If anyone knows from the incendiary, it’s Iggy Pop. His entire career is the stuff of the flammable, with no element more ignitable than the Stooges. Pop’s raw-powered band of Michigan fellaheen came from nothing to hit nowhere (from the avant-garage of 1967 to the glam of 1974), quickly and arguably invent punk, then disappear, only to reunite and rise in 2003 until the deaths of its cocreators, Scott and Ron Asheton. That’s the documentarian’s tale that filmmaker/Stooges fan Jim Jarmusch took seven years to tell, at Pop’s urging, with Gimme Danger.

“He asked us to make this, and we went off and did it, but I had two elements of trepidation,” says Jarmusch, seated next to Pop. “The first was, ‘Oh God, what if we show it to Jim (Osterberg, Pop’s real last name) and he says it sucks? We’d have to shelve it. The other was a brief lack in confidence. I saw Nick Cave’s 20,000 Days On Earth. I loved it, as it took chances in making a portrait of someone by not telling the truth. All of a sudden, I thought what I was making was pedestrian, until I realized that we are celebrating the Stooges with no tall-tale telling involved.”

What this was, in both Jims’ eyes, was a story of the greatest rock ’n’ roll band ever, one that, in the band members’ minds, was wild, emotional, funny, adventurous, disrespectful, loving, shaggy, primitive and sophisticated. “So we had to make a film that had all those parameters as its style,” says Jarmusch of Gimme Danger’s rough look with collage, cartoon flourishes to go with its rare footage (“Because our fans weren’t the heavily tech types,” laughs Pop) and boldly ferocious soundtrack. “In rock ’n’ roll if there isn’t anything stupid—and I mean this in a nice way—there’s something missing,” says the director, pointing out that the Stooges had to get name approval from the Three Stooges’ Moe Howard (who did not give a fuck) as part of the humor. “If all you are is earnest, you end up being U2.”

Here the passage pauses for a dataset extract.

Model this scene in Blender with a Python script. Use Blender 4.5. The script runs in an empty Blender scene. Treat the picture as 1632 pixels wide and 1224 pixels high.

As for Pop, the only fear he had going in to the doc process was the 10-hour-plus interview at his home in Miami that served as Gimme Danger’s principal narration. “Here it comes, you know,” he says. “Talk it out. Then again, that’s why I made a career in stage diving. I’m used to not having trepidations.”

Pop mentions, too, that by this point he no longer has a problem seeing himself in states of dislocation and drugs’ throes that came with his famed past of throwing himself around a stage and into an audience’s (sometimes not) waiting arms. “I had been in this band and no other, so I don’t have many comparisons, but seeing things like the footage for the Cincinnati Pop Festival was normal to me then,” he says. “Now, it’s beyond different—but I could notice from my certain body movements that when I took certain drugs I moved certain ways. Those photos or footage: It’s starting to be OK to see that. Five years ago, I still had a hard time watching.”

Along with portraying the glorious Pop, the other characters in Gimme Danger are given equal truck and pluck, such as Detroit and Ypsilanti, whose dynamics are explained by Pop as part of Henry Ford’s “industrial monarchy over an agrarian paradise” but with a strain of radical intellectualism. Then there’s Pop’s partners in mad badness, the Ashetons, who, in Jarmusch’s words, “were real gentlemen, like Iggy. No matter what weird shit they went through together or on their own, that gentlemanliness showed through. Very Midwestern.”

If there were any lessons to be learned from Gimme Danger (other than to avoid making a documentary as warts-revealing as Kurt Cobain: Montage Of Heck, a film Jarmusch “hated”), it’s simple and straightforward.

“Don’t be a dropout,” says Pop, laughing.

“Follow your instincts and don’t let the world fuck you up or turn you into sheep,” says Jarmusch, more seriously. Without naming the plight or light of the Stooges, he says, “If the world doesn’t get it at first, they will. It might just take a lifetime.”